#### WRITTEN PROBLEM
Make an exact copy of the listing below.

== DATA EXTRACT

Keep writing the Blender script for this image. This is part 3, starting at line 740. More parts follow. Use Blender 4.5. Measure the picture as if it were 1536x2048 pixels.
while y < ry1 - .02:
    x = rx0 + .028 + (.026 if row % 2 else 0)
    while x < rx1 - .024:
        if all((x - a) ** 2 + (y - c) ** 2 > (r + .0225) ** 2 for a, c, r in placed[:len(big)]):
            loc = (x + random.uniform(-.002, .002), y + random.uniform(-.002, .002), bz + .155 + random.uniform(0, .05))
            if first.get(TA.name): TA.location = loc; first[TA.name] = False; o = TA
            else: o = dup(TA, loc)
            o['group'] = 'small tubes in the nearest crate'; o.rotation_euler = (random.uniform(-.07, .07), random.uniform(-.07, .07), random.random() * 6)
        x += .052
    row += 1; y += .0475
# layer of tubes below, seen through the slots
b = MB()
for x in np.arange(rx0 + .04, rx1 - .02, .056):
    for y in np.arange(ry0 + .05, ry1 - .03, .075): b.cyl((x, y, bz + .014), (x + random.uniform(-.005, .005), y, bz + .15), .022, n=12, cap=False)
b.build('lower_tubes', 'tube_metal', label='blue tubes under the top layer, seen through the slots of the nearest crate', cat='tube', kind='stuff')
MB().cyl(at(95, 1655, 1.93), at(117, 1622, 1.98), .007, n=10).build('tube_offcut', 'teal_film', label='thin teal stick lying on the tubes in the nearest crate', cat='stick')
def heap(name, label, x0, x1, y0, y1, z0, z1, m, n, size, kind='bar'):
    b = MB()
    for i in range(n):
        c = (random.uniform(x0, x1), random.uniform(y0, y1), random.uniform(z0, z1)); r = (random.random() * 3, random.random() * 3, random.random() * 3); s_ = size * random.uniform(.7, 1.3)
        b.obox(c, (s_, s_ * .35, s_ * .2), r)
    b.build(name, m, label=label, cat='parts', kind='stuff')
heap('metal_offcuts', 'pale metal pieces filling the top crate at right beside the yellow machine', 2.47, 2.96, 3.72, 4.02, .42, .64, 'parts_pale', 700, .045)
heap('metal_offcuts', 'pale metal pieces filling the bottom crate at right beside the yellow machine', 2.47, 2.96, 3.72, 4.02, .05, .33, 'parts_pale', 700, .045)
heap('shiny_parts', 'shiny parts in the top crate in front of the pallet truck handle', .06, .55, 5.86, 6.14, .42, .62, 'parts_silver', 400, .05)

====

#### RESULT FOR THIS TASK
Keep writing the Blender script for this image. This is part 3, starting at line 740. More parts follow. Use Blender 4.5. Measure the picture as if it were 1536x2048 pixels.
while y < ry1 - .02:
    x = rx0 + .028 + (.026 if row % 2 else 0)
    while x < rx1 - .024:
        if all((x - a) ** 2 + (y - c) ** 2 > (r + .0225) ** 2 for a, c, r in placed[:len(big)]):
            loc = (x + random.uniform(-.002, .002), y + random.uniform(-.002, .002), bz + .155 + random.uniform(0, .05))
            if first.get(TA.name): TA.location = loc; first[TA.name] = False; o = TA
            else: o = dup(TA, loc)
            o['group'] = 'small tubes in the nearest crate'; o.rotation_euler = (random.uniform(-.07, .07), random.uniform(-.07, .07), random.random() * 6)
        x += .052
    row += 1; y += .0475
# layer of tubes below, seen through the slots
b = MB()
for x in np.arange(rx0 + .04, rx1 - .02, .056):
    for y in np.arange(ry0 + .05, ry1 - .03, .075): b.cyl((x, y, bz + .014), (x + random.uniform(-.005, .005), y, bz + .15), .022, n=12, cap=False)
b.build('lower_tubes', 'tube_metal', label='blue tubes under the top layer, seen through the slots of the nearest crate', cat='tube', kind='stuff')
MB().cyl(at(95, 1655, 1.93), at(117, 1622, 1.98), .007, n=10).build('tube_offcut', 'teal_film', label='thin teal stick lying on the tubes in the nearest crate', cat='stick')
def heap(name, label, x0, x1, y0, y1, z0, z1, m, n, size, kind='bar'):
    b = MB()
    for i in range(n):
        c = (random.uniform(x0, x1), random.uniform(y0, y1), random.uniform(z0, z1)); r = (random.random() * 3, random.random() * 3, random.random() * 3); s_ = size * random.uniform(.7, 1.3)
        b.obox(c, (s_, s_ * .35, s_ * .2), r)
    b.build(name, m, label=label, cat='parts', kind='stuff')
heap('metal_offcuts', 'pale metal pieces filling the top crate at right beside the yellow machine', 2.47, 2.96, 3.72, 4.02, .42, .64, 'parts_pale', 700, .045)
heap('metal_offcuts', 'pale metal pieces filling the bottom crate at right beside the yellow machine', 2.47, 2.96, 3.72, 4.02, .05, .33, 'parts_pale', 700, .045)
heap('shiny_parts', 'shiny parts in the top crate in front of the pallet truck handle', .06, .55, 5.86, 6.14, .42, .62, 'parts_silver', 400, .05)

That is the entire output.